2017, You, D., Fukuzawa, H., Sakakibara, Y., Takanashi, T., Ito, Y., Maliyar, G G., Motomura, K., Nagaya, K., Nishiyama, T., Asa, K., Sato, Y., Saito, N., Oura, M., Schöffler, M., Kastirke, G., Hergenhahn, U., Stumpf, V., Gokhberg, K., Kuleff, A.I., Cederbaum, L.S., Ueda, K

Inner-shell ionization of an isolated atom typically leads to Auger decay. In an environment, for example, a liquid or a van der Waals bonded system, this process will be modified, and becomes part of a complex cascade of relaxation steps. Understanding these steps is important, as they determine the production of slow electrons and singly charged radicals, the most abundant products in radiation chemistry.
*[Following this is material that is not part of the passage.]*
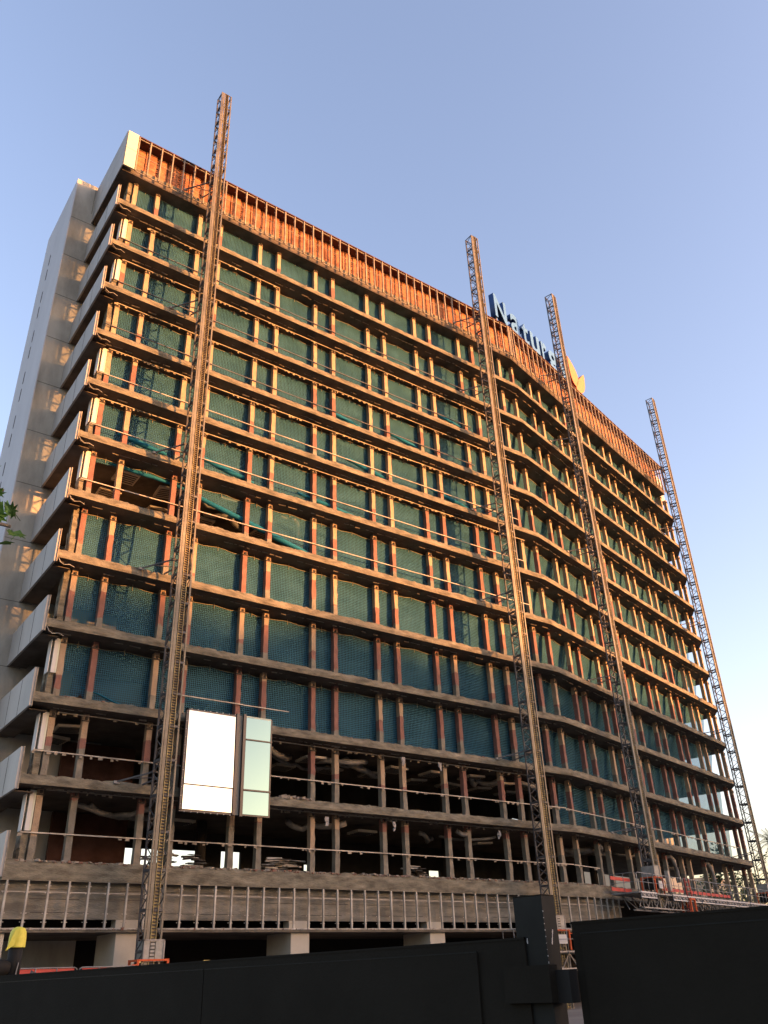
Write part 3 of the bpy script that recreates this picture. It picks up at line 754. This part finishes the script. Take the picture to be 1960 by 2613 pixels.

In this communication, we present experimental evidence for a so-far unobserved, but potentially very important step in such relaxation cascades: Multiply charged ionic states after Auger decay may partially be neutralized by electron transfer, simultaneously evoking the creation of a low-energy free electron (electron transfer-mediated decay). This process is effective even after Auger decay into the dicationic ground state. In our experiment, we observe the decay of Ne2+ produced after Ne 1s photoionization in Ne-Kr mixed clusters.